Untuk menjadi seorang dokter bukanlah hal yang instan. Butuh proses. Dan yang lebih penting butuh niat, tekad, kesabaran, keikhlasan dalam menjalankan proses itu. Untuk menjadi dokter, tidak bisa karena paksaan, tidak bisa karena keinginan orang lain, harus kemauan tulus dari dalam diri sendiri. Jadi, walau berat, walau jatuh, kita bisa kembali melihat tujuan awal kita saat memilih untuk menjadi dokter. Dan syukur Alhamdulillah, aku duduk di bangku kedokteran ini karena kemauanku sendiri. Jadi, aku selalu punya alasan untuk tidak mundur dan menyerah ketika rintangan datang silih berganti.

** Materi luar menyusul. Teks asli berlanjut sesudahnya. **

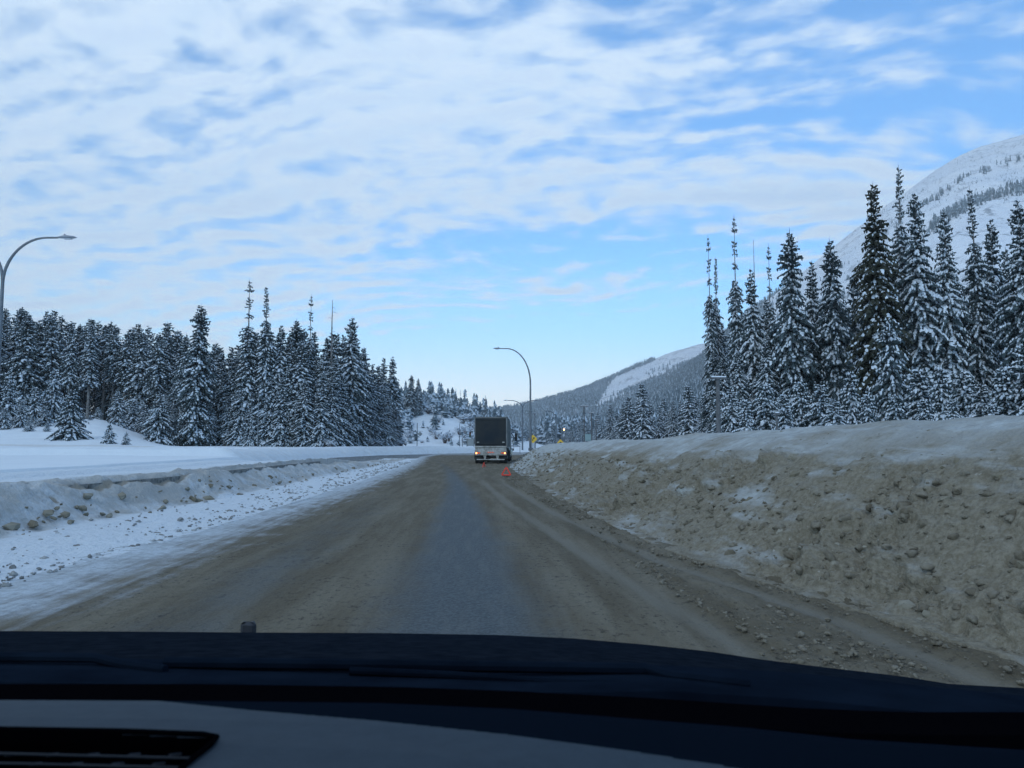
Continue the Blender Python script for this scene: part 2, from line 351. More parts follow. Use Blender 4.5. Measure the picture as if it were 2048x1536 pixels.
class MB:
    def __init__(s): s.v = []; s.f = []; s.m = []
    def add(s, vs, fs, m=0):
        b = len(s.v); s.v += [tuple(v) for v in vs]; s.f += [tuple(i+b for i in f) for f in fs]; s.m += [m]*len(fs)
    def box(s, c, d, m=0, rot=None, taper=1.0):
        hx, hy, hz = d[0]/2, d[1]/2, d[2]/2
        vs = [Vector((x*hx*(taper if z > 0 else 1), y*hy*(taper if z > 0 else 1), z*hz)) for z in (-1, 1) for y in (-1, 1) for x in (-1, 1)]
        if rot is not None: vs = [rot@v for v in vs]
        vs = [v+Vector(c) for v in vs]
        s.add(vs, [(0, 2, 3, 1), (4, 5, 7, 6), (0, 1, 5, 4), (2, 6, 7, 3), (0, 4, 6, 2), (1, 3, 7, 5)], m)
    def bbox(s, c, d, bev=0.02, m=0):
        """box with chamfered vertical + horizontal edges"""
        hx, hy, hz = d[0]/2, d[1]/2, d[2]/2; b = min(bev, hx*.9, hy*.9, hz*.9)
        rings = []
        for z, ins in ((-hz, b), (-hz+b, 0), (hz-b, 0), (hz, b)):
            x, y = hx-ins, hy-ins
            rings.append([(x-b, -y), (x, -y+b), (x, y-b), (x-b, y), (-x+b, y), (-x, y-b), (-x, -y+b), (-x+b, -y)])
        vs = []
        for k, z in enumerate((-hz, -hz+b, hz-b, hz)):
            vs += [(c[0]+p[0], c[1]+p[1], c[2]+z) for p in rings[k]]
        fs = [tuple(range(7, -1, -1)), tuple(range(24, 32))]
        for k in range(3):
            for i in range(8):
                j = (i+1) % 8; fs.append((k*8+i, k*8+j, k*8+8+j, k*8+8+i))
        s.add(vs, fs, m)
    def tube(s, pts, rads, n=10, m=0, caps=True):
        pts = [Vector(p) for p in pts]
        if isinstance(rads, (int, float)): rads = [rads]*len(pts)
        vs = []; up = Vector((0.13, 0.37, 0.92))
        for i, p in enumerate(pts):
            d = (pts[min(i+1, len(pts)-1)]-pts[max(i-1, 0)]).normalized()
            a = d.cross(up if abs(d.dot(up)) < 0.95 else Vector((1, 0, 0))).normalized(); b = d.cross(a)
            if i and a.dot(pa) < 0: a = -a; b = -b
            pa = a
            for k in range(n):
                t = 2*math.pi*k/n; vs.append(p+(a*math.cos(t)+b*math.sin(t))*rads[i])
        fs = [(i*n+k, i*n+(k+1) % n, (i+1)*n+(k+1) % n, (i+1)*n+k) for i in range(len(pts)-1) for k in range(n)]
        if caps: fs += [tuple(range(n-1, -1, -1)), tuple(range((len(pts)-1)*n, len(pts)*n))]
        s.add(vs, fs, m)
    def prism(s, poly, y0, y1, m=0):
        """polygon in x,z extruded along y"""
        n = len(poly); vs = [(p[0], y0, p[1]) for p in poly]+[(p[0], y1, p[1]) for p in poly]
        s.add(vs, [tuple(range(n)), tuple(range(2*n-1, n-1, -1))]+[(i, n+i, n+(i+1) % n, (i+1) % n) for i in range(n)], m)
    def prismx(s, poly, x0, x1, m=0):
        """polygon in y,z extruded along x"""
        n = len(poly); vs = [(x0, p[0], p[1]) for p in poly]+[(x1, p[0], p[1]) for p in poly]
        s.add(vs, [tuple(range(n-1, -1, -1)), tuple(range(n, 2*n))]+[(i, (i+1) % n, n+(i+1) % n, n+i) for i in range(n)], m)
    def build(s, name, mats, parent=None, smooth=False):
        me = bpy.data.meshes.new(name); me.from_pydata(s.v, [], s.f)
        for m in (mats if isinstance(mats, (list, tuple)) else [mats]): me.materials.append(m)
        me.polygons.foreach_set('material_index', s.m); me.validate(); me.update()
        if smooth:
            me.polygons.foreach_set('use_smooth', [True]*len(me.polygons))
            try: me.set_sharp_from_angle(angle=R(40))
            except Exception: pass
        o = bpy.data.objects.new(name, me); COL.objects.link(o)
        if parent: o.parent = parent
        return o
CH = {}
def copy_tree(o, kids=None):
    c = o.copy(); COL.objects.link(c)
    for ch in o.children:
        d = ch.copy(); COL.objects.link(d); d.parent = c
        for gch in ch.children:
            e = gch.copy(); COL.objects.link(e); e.parent = d
    return c

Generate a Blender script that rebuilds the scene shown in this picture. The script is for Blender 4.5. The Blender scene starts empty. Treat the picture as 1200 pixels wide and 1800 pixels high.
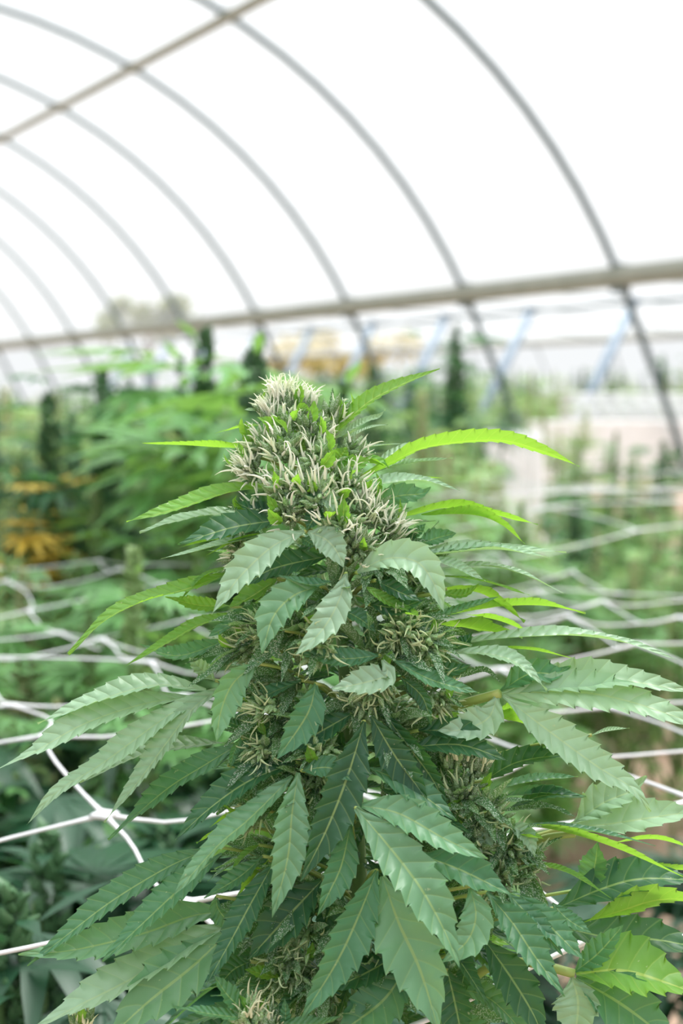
import bpy, math, random
import numpy as np
from mathutils import Vector, Matrix, noise

SC = bpy.context.scene
COL = SC.collection
random.seed(7)
rnd = random.random
def ru(a, b): return a + (b - a) * rnd()

# ------------------------------------------------------------------ camera
CAM_H = 1.45
YAW, PITCH = math.radians(30.105), math.radians(-4.506)
FPX = 2500.0
CF = Vector((math.sin(YAW)*math.cos(PITCH), math.cos(YAW)*math.cos(PITCH), math.sin(PITCH)))
CR = Vector((math.cos(YAW), -math.sin(YAW), 0))
CU = CR.cross(CF)
CP = Vector((0, 0, CAM_H))
cam = bpy.data.cameras.new('camera'); cam_o = bpy.data.objects.new('camera', cam); COL.objects.link(cam_o)
cam.sensor_fit = 'VERTICAL'; cam.sensor_height = 36; cam.sensor_width = 24; cam.lens = 50
cam.clip_start = 0.05; cam.clip_end = 300
cam.dof.use_dof = True; cam.dof.focus_distance = 0.67; cam.dof.aperture_fstop = 7.6
M = Matrix((( CR.x, CU.x, -CF.x, 0), (CR.y, CU.y, -CF.y, 0), (CR.z, CU.z, -CF.z, CAM_H), (0, 0, 0, 1)))
cam_o.matrix_world = M
SC.camera = cam_o
def at(px, py, d):                       # a point of the place, d metres in front of the camera
    return CP + (CF + CR*((px-600)/FPX) - CU*((py-900)/FPX))*d

# ------------------------------------------------------------------ light
SC.view_settings.view_transform = 'Standard'; SC.view_settings.look = 'None'
SC.view_settings.gamma = 1; SC.view_settings.use_curve_mapping = False
SC.view_settings.exposure = 0.22
W = bpy.data.worlds.new('overcast_sky'); SC.world = W; W.use_nodes = True
bg = W.node_tree.nodes['Background']
bg.inputs[0].default_value = (.96, .985, 1.0, 1)
_n = W.node_tree.nodes; _l = W.node_tree.links                    # overcast: brighter overhead than at the horizon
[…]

Belajar di kedokteran itu enak. Ya, nikmat kalau kita memang suka, memang cinta dengan ilmunya. Bayangkan saja, belajar ilmu kedokteran itu seperti mempelajari diri sendiri. Kita juga belajar memanusiakan manusia, belajar memahami orang lain. Banyak hal yang akan kita pelajari di kedokteran yang nggak bisa aku sebutkan satu-persatu. Namun, dari semua hal penting yang dipelajari di sini, ada satu poin penting yang tidak boleh terlupa. Yakni bahwa profesi dokter itu bukan hanya untuk duniawi. Seorang dokter bukan hanya mengabdi pada manusia, kepada bangsa dan negara, tetapi seutuhnya mengabdi pada Tuhannya, kepada Allah SWT.

Bisa dianalogikan seperti ini. Allah itu kan Maha Penyembuh. Nah, kalau dokter itu tugasnya hanya mengobati, bukan menyembuhkan. Lewat usaha seorang dokter untuk mengobati itulah nantinya dengan izin Allah dan kuasa-Nya akan turun berkah kesembuhan. Jadi, bisa dibilang dokter itu seperti tangan-Nya Tuhan. Kalau kata Dokter Panondang, salah satu dosenku yang sangat menginspirasi, "Itulah tugas kalian yang nanti akan menjadi dokter masa depan. Ya mungkin memang itulah jalan hidup kalian yang sudah tertulis di lauh mahfuz". Subhanallah... merinding rasanya ketika membayangkan hal itu.

Nah, sudah kebayang kan gimana kuliah kedokteran itu? Ya, mungkin sulit untuk benar-benar merasakannya kalau hanya dengan membaca tulisan singkat ini. Yang jelas, kita punya pilihan dalam hidup kita masing-masing. Profesi dokter bukan satu-satunya profesi mulia dan terhormat. Masih banyak profesi lain yang lebih hebat. Tidak perlu meraih profesi yang orang anggap itu hebat, yang penting kita bisa membuat apapun yang kita kerjakan menjadi sesuatu yang hebat, dalam artian dilandaskan untuk meraih keridhoan-Nya dan keberkahan-Nya. Bahkan seorang penjual sayur saja bisa hidup nikmat jika hidupnya penuh keberkahan dari-Nya. Dan perlu diingat, tidak semua dokter itu adalah baik. Bahkan ketika sudah menjadi dokter nanti, kitalah yang menentukan ingin menjadi dokter yang seperti apa? Apakah ingin menjadi dokter malaikat atau dokter yang banyak maksiat? Ingat, kata Dokter Panondang, "Dokter yang sukses itu bukanlah dokter yang banyak pasiennya, tapi dokter yang sukses adalah dokter yang masuk surga." Subhanallah.... Kembali lagi, semua adalah pilihan.


Lalu ketika kita bingung menentukan pilihan itu, apa yang harus kita lakukan? Aku jadi teringat kembali kalimat dari Ustazah Irene di acara Chatting dengan YM yang aku tonton beberapa bulan lalu. Kalimat itu sangat mengena di hatiku hingga sekarang aku masih bisa mengingatnya. "Mintalah hidup kita diatur oleh Allah," ujarnya begitu. Ya, Dialah yang Maha Tahu tentang diri kita, apa yang baik untuk kita dan apa yang tidak baik bagi kita. Memang sudah seharusnya semua urusan yang telah kita usahakan kita kembalikan pada-Nya.

Sepertinya sampai di sini dulu ya, Teman-teman. Aku sudah bingung mau nulis apa lagi. Hehe.... Tetapi setelah menulis ini, aku merasa lebih lega. Dan aku senang bisa kembali menunaikan rutinitasku di blog ini. Semoga tulisan ini bisa menginspirasi siapapun yang membacanya.